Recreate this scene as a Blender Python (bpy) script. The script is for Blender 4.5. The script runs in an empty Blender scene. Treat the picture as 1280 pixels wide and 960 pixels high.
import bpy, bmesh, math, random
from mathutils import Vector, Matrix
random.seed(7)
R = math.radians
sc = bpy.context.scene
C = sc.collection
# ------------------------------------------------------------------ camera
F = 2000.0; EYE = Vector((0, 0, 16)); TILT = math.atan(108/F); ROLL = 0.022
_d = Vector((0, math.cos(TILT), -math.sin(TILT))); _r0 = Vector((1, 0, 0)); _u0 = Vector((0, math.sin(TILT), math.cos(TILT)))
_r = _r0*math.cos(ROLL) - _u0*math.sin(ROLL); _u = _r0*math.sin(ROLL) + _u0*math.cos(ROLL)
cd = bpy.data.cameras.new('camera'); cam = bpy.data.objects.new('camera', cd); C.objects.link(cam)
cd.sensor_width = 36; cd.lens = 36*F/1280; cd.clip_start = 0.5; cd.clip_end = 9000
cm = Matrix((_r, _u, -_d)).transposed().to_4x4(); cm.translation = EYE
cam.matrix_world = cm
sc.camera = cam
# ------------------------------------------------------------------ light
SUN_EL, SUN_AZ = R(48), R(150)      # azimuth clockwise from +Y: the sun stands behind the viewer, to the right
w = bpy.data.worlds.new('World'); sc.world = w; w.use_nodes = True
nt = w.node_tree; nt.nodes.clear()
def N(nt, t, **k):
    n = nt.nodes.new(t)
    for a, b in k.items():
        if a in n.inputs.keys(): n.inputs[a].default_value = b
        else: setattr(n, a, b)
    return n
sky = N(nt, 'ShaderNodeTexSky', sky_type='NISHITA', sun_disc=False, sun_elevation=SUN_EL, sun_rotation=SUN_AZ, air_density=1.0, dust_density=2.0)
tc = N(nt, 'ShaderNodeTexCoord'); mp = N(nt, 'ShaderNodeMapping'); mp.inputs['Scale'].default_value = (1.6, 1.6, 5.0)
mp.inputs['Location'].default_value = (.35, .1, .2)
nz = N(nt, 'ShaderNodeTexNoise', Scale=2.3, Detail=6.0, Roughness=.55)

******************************

→ EXERCISE TASK
Write each line above out exactly.

→ TASK RESULT
Recreate this scene as a Blender Python (bpy) script. The script is for Blender 4.5. The script runs in an empty Blender scene. Treat the picture as 1280 pixels wide and 960 pixels high.
import bpy, bmesh, math, random
from mathutils import Vector, Matrix
random.seed(7)
R = math.radians
sc = bpy.context.scene
C = sc.collection
# ------------------------------------------------------------------ camera
F = 2000.0; EYE = Vector((0, 0, 16)); TILT = math.atan(108/F); ROLL = 0.022
_d = Vector((0, math.cos(TILT), -math.sin(TILT))); _r0 = Vector((1, 0, 0)); _u0 = Vector((0, math.sin(TILT), math.cos(TILT)))
_r = _r0*math.cos(ROLL) - _u0*math.sin(ROLL); _u = _r0*math.sin(ROLL) + _u0*math.cos(ROLL)
cd = bpy.data.cameras.new('camera'); cam = bpy.data.objects.new('camera', cd); C.objects.link(cam)
cd.sensor_width = 36; cd.lens = 36*F/1280; cd.clip_start = 0.5; cd.clip_end = 9000
cm = Matrix((_r, _u, -_d)).transposed().to_4x4(); cm.translation = EYE
cam.matrix_world = cm
sc.camera = cam
# ------------------------------------------------------------------ light
SUN_EL, SUN_AZ = R(48), R(150)      # azimuth clockwise from +Y: the sun stands behind the viewer, to the right
w = bpy.data.worlds.new('World'); sc.world = w; w.use_nodes = True
nt = w.node_tree; nt.nodes.clear()
def N(nt, t, **k):
    n = nt.nodes.new(t)
    for a, b in k.items():
        if a in n.inputs.keys(): n.inputs[a].default_value = b
        else: setattr(n, a, b)
    return n
sky = N(nt, 'ShaderNodeTexSky', sky_type='NISHITA', sun_disc=False, sun_elevation=SUN_EL, sun_rotation=SUN_AZ, air_density=1.0, dust_density=2.0)
tc = N(nt, 'ShaderNodeTexCoord'); mp = N(nt, 'ShaderNodeMapping'); mp.inputs['Scale'].default_value = (1.6, 1.6, 5.0)
mp.inputs['Location'].default_value = (.35, .1, .2)
nz = N(nt, 'ShaderNodeTexNoise', Scale=2.3, Detail=6.0, Roughness=.55)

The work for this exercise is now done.